### Written task
Exactly as written, retype the listing below, omitting the pictures.

### Data segment
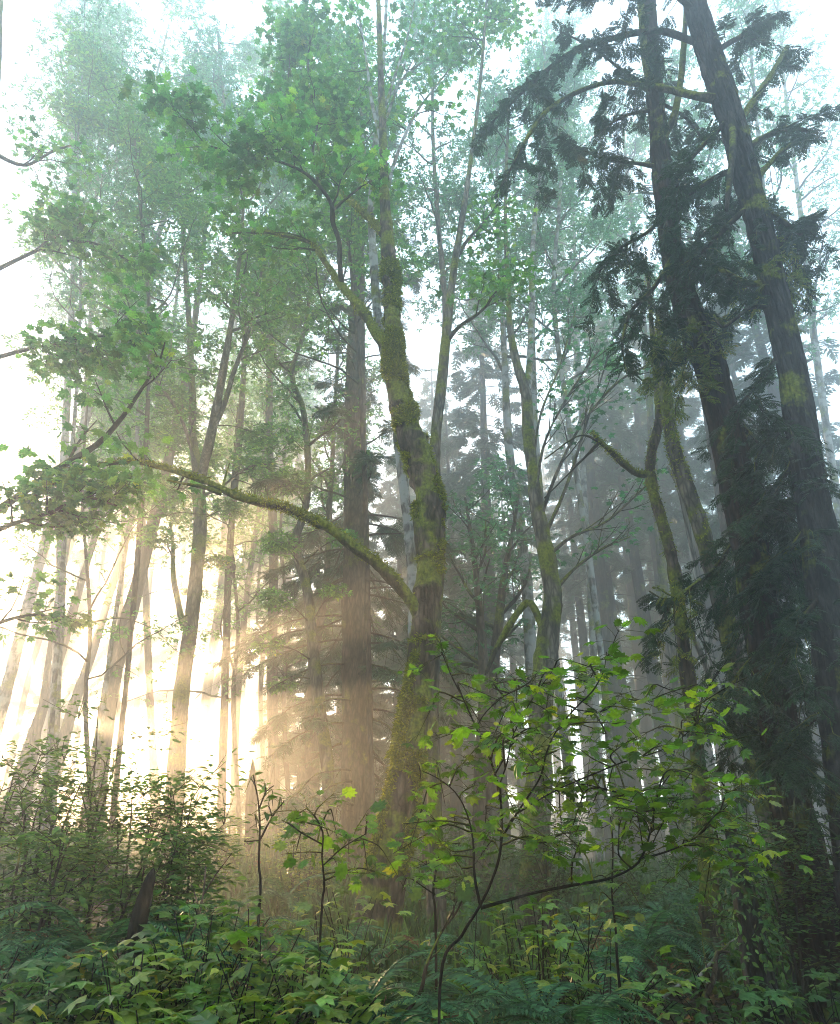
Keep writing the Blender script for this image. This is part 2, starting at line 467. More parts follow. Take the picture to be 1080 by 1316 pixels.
def moss_tufts(v, d, n, seed, L=(0.012, 0.035), thresh=0.0, zr=None):
    """many small hanging blades of moss on a bark surface"""
    rg = np.random.default_rng(seed); mb = MB()
    w = noise(v, 2.6, seed) + 0.35 * d[:, 2] + 0.3 * noise(v * np.array([1, 1, 4]), 3.0, seed + 1)
    ok = np.where(w > thresh)[0]
    if zr is not None: ok = ok[(v[ok, 2] > zr[0]) & (v[ok, 2] < zr[1])]
    if len(ok) < 3: return mb
    k = rg.choice(ok, n)
    p = v[k] + rg.normal(0, .012, (n, 3)); o = d[k]
    dr = o * 0.9 + rg.normal(0, .55, (n, 3)) + np.array([0, 0, -0.35])
    nn = rg.normal(0, 1, (n, 3)) + o * .6
    blade = (np.array([[-.16, 0, 0], [.16, 0, 0], [.1, .6, .0], [0, 1, -.1], [-.1, .6, 0]]), np.array([[0, 1, 2, 3, 4]]))
    leaves(mb, p, nn, dr, rg.uniform(L[0], L[1], n), blade)
    return mb

def trunk_part(root, name, p, r, m, sides=14, step=0.12, disp=None, parent=None):
    pp, rr = smooth_path(p, r, step)
    mb = MB(); v, d = tube(mb, pp, rr, sides, disp)
    o = mb.build(name, m, parent or root)
    return o, pp, rr, v, d

class Tree:
    """a deciduous tree from drawn stems; limbs sprout where asked, one crown of leaves"""
    def __init__(s, name, label, pts, D, bark, seed=0, group=None, sides=12, step=0.2, band=0.0, cat='tree', flare=1.4, top=None):
        p, r = rooted(pts, D, flare)
        s.D = D; s.seed = seed; s.bark = M[bark]; s.n = 0; s.sides = sides; s.step = step; s.band = band
        s.root = thing(name, label, cat, (p[0][0], p[0][1], gz(p[0][0], p[0][1])), group)
        s.g = Grow(seed)
        s.trunk, s.p, s.r, s.v, s.d = trunk_part(s.root, 'trunk', p, r, s.bark, sides, step, bark_disp(seed=seed, band=band))
        s.surf = [(s.v, s.d)]
        s.paths = [(s.p, s.r)]
    def limb(s, pts, bark=None, D=None, band=None, name='branch', sides=None):
        s.n += 1
        D0 = D or s.D
        if D is None:                       # start on the limb it grows from, then swing nearer or farther
            best = (14.0, D0)
            for q_, _ in s.paths:
                u_, v_ = proj(q_); d_ = np.hypot(u_ - pts[0][0], v_ - pts[0][1]); k = int(np.argmin(d_))
                if d_[k] < best[0]: best = (d_[k], float(q_[k][1]))
            D0 = best[1]
        if D is None and not name.startswith('broken'):
            rr_ = random.Random(s.seed * 31 + s.n)
            a_ = rr_.choice([-1, 1]) * rr_.uniform(.15, .4) * float(np.linalg.norm(P(*pts[-1][:2], D0) - P(*pts[0][:2], D0)))
            a_ = max(a_, -.3 * D0)
            n_ = len(pts) - 1
            pts = [(q_[0], q_[1], q_[2], a_ * k / n_) for k, q_ in enumerate(pts)]
        p, r = px_path(pts, D0)
        o, pp, rr, v, d = trunk_part(s.root, name, p, r, M[bark] if bark else s.bark, sides or max(7, s.sides - 3), s.step * .7, bark_disp(seed=s.seed + s.n, band=s.band if band is None else band))
        s.surf.append((v, d)); s.paths.append((pp, rr))
        return pp, rr
    def sprout(s, path, n, L, lev=2, t0=0.3, **kw):
        p, r = path
        s.g.kids(p, r, lev, L, t0=t0, kids=tuple(list(kw.pop('kids', (4, 4))) + [n])[:lev - 1] + (n,), **kw)
    def clump(s, px, py, rpx, dd=0.0):
        c = P(px, py, s.D + dd); r = R_(2.6 * rpx, py, s.D)
        ap = np.vstack([q for q, _ in s.paths]); k = np.linalg.norm(ap - c, axis=1) + .6 * np.maximum(0, ap[:, 2] - c[2] + .3)
        a = ap[int(np.argmin(k))]
        q, qr = smooth_path([a, (a + c) / 2 + np.array([0, 0, .1 * np.linalg.norm(c - a)]), c], [.02, .014, .006], .2)
        tube(s.g.wood, q, qr, 5)
        rg = s.g.r
        for j in range(7):
            e = c + rg.normal(0, .5, 3) * r * np.array([1, 1, .4])
            tube(s.g.wood, np.array([q[-3], (q[-3] + e) / 2 + [0, 0, .04], e]), [.006, .004, .002], 3)
        n = int(min(900, 240 * (r / .6) ** 2))
        d = rg.normal(0, 1, (n, 3)); d /= np.linalg.norm(d, axis=1)[:, None]
        p = c + d * (rg.random(n) ** .45)[:, None] * r * np.array([1, 1, .5])
        s.extra = getattr(s, 'extra', []); s.extra.append((p, rg.normal(0, .4, (n, 3)) + [0, 0, 1], d + rg.normal(0, .5, (n, 3)) - [0, 0, .3], .17 * rg.uniform(.7, 1.15, n)))
    def finish(s, leaf='canopy', per=6, size=.15, tpl=MAPLE5, spread=.25, thick=.08, tilt=.4, keep=1.0, twig='twig'):
        if s.g.wood.n: s.g.wood.build('twig_sprays', M[twig], s.root)
        mb = MB(); s.g.foliage(mb, per, size, tpl, spread, thick, tilt, keep)
        for p_, n_, d_, z_ in getattr(s, 'extra', []): leaves(mb, p_, n_, d_, z_, tpl)
        if mb.n: mb.build('crown', M[leaf], s.root, smooth=False)
        return s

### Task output
Keep writing the Blender script for this image. This is part 2, starting at line 467. More parts follow. Take the picture to be 1080 by 1316 pixels.
def moss_tufts(v, d, n, seed, L=(0.012, 0.035), thresh=0.0, zr=None):
    """many small hanging blades of moss on a bark surface"""
    rg = np.random.default_rng(seed); mb = MB()
    w = noise(v, 2.6, seed) + 0.35 * d[:, 2] + 0.3 * noise(v * np.array([1, 1, 4]), 3.0, seed + 1)
    ok = np.where(w > thresh)[0]
    if zr is not None: ok = ok[(v[ok, 2] > zr[0]) & (v[ok, 2] < zr[1])]
    if len(ok) < 3: return mb
    k = rg.choice(ok, n)
    p = v[k] + rg.normal(0, .012, (n, 3)); o = d[k]
    dr = o * 0.9 + rg.normal(0, .55, (n, 3)) + np.array([0, 0, -0.35])
    nn = rg.normal(0, 1, (n, 3)) + o * .6
    blade = (np.array([[-.16, 0, 0], [.16, 0, 0], [.1, .6, .0], [0, 1, -.1], [-.1, .6, 0]]), np.array([[0, 1, 2, 3, 4]]))
    leaves(mb, p, nn, dr, rg.uniform(L[0], L[1], n), blade)
    return mb

def trunk_part(root, name, p, r, m, sides=14, step=0.12, disp=None, parent=None):
    pp, rr = smooth_path(p, r, step)
    mb = MB(); v, d = tube(mb, pp, rr, sides, disp)
    o = mb.build(name, m, parent or root)
    return o, pp, rr, v, d

class Tree:
    """a deciduous tree from drawn stems; limbs sprout where asked, one crown of leaves"""
    def __init__(s, name, label, pts, D, bark, seed=0, group=None, sides=12, step=0.2, band=0.0, cat='tree', flare=1.4, top=None):
        p, r = rooted(pts, D, flare)
        s.D = D; s.seed = seed; s.bark = M[bark]; s.n = 0; s.sides = sides; s.step = step; s.band = band
        s.root = thing(name, label, cat, (p[0][0], p[0][1], gz(p[0][0], p[0][1])), group)
        s.g = Grow(seed)
        s.trunk, s.p, s.r, s.v, s.d = trunk_part(s.root, 'trunk', p, r, s.bark, sides, step, bark_disp(seed=seed, band=band))
        s.surf = [(s.v, s.d)]
        s.paths = [(s.p, s.r)]
    def limb(s, pts, bark=None, D=None, band=None, name='branch', sides=None):
        s.n += 1
        D0 = D or s.D
        if D is None:                       # start on the limb it grows from, then swing nearer or farther
            best = (14.0, D0)
            for q_, _ in s.paths:
                u_, v_ = proj(q_); d_ = np.hypot(u_ - pts[0][0], v_ - pts[0][1]); k = int(np.argmin(d_))
                if d_[k] < best[0]: best = (d_[k], float(q_[k][1]))
            D0 = best[1]
        if D is None and not name.startswith('broken'):
            rr_ = random.Random(s.seed * 31 + s.n)
            a_ = rr_.choice([-1, 1]) * rr_.uniform(.15, .4) * float(np.linalg.norm(P(*pts[-1][:2], D0) - P(*pts[0][:2], D0)))
            a_ = max(a_, -.3 * D0)
            n_ = len(pts) - 1
            pts = [(q_[0], q_[1], q_[2], a_ * k / n_) for k, q_ in enumerate(pts)]
        p, r = px_path(pts, D0)
        o, pp, rr, v, d = trunk_part(s.root, name, p, r, M[bark] if bark else s.bark, sides or max(7, s.sides - 3), s.step * .7, bark_disp(seed=s.seed + s.n, band=s.band if band is None else band))
        s.surf.append((v, d)); s.paths.append((pp, rr))
        return pp, rr
    def sprout(s, path, n, L, lev=2, t0=0.3, **kw):
        p, r = path
        s.g.kids(p, r, lev, L, t0=t0, kids=tuple(list(kw.pop('kids', (4, 4))) + [n])[:lev - 1] + (n,), **kw)
    def clump(s, px, py, rpx, dd=0.0):
        c = P(px, py, s.D + dd); r = R_(2.6 * rpx, py, s.D)
        ap = np.vstack([q for q, _ in s.paths]); k = np.linalg.norm(ap - c, axis=1) + .6 * np.maximum(0, ap[:, 2] - c[2] + .3)
        a = ap[int(np.argmin(k))]
        q, qr = smooth_path([a, (a + c) / 2 + np.array([0, 0, .1 * np.linalg.norm(c - a)]), c], [.02, .014, .006], .2)
        tube(s.g.wood, q, qr, 5)
        rg = s.g.r
        for j in range(7):
            e = c + rg.normal(0, .5, 3) * r * np.array([1, 1, .4])
            tube(s.g.wood, np.array([q[-3], (q[-3] + e) / 2 + [0, 0, .04], e]), [.006, .004, .002], 3)
        n = int(min(900, 240 * (r / .6) ** 2))
        d = rg.normal(0, 1, (n, 3)); d /= np.linalg.norm(d, axis=1)[:, None]
        p = c + d * (rg.random(n) ** .45)[:, None] * r * np.array([1, 1, .5])
        s.extra = getattr(s, 'extra', []); s.extra.append((p, rg.normal(0, .4, (n, 3)) + [0, 0, 1], d + rg.normal(0, .5, (n, 3)) - [0, 0, .3], .17 * rg.uniform(.7, 1.15, n)))
    def finish(s, leaf='canopy', per=6, size=.15, tpl=MAPLE5, spread=.25, thick=.08, tilt=.4, keep=1.0, twig='twig'):
        if s.g.wood.n: s.g.wood.build('twig_sprays', M[twig], s.root)
        mb = MB(); s.g.foliage(mb, per, size, tpl, spread, thick, tilt, keep)
        for p_, n_, d_, z_ in getattr(s, 'extra', []): leaves(mb, p_, n_, d_, z_, tpl)
        if mb.n: mb.build('crown', M[leaf], s.root, smooth=False)
        return s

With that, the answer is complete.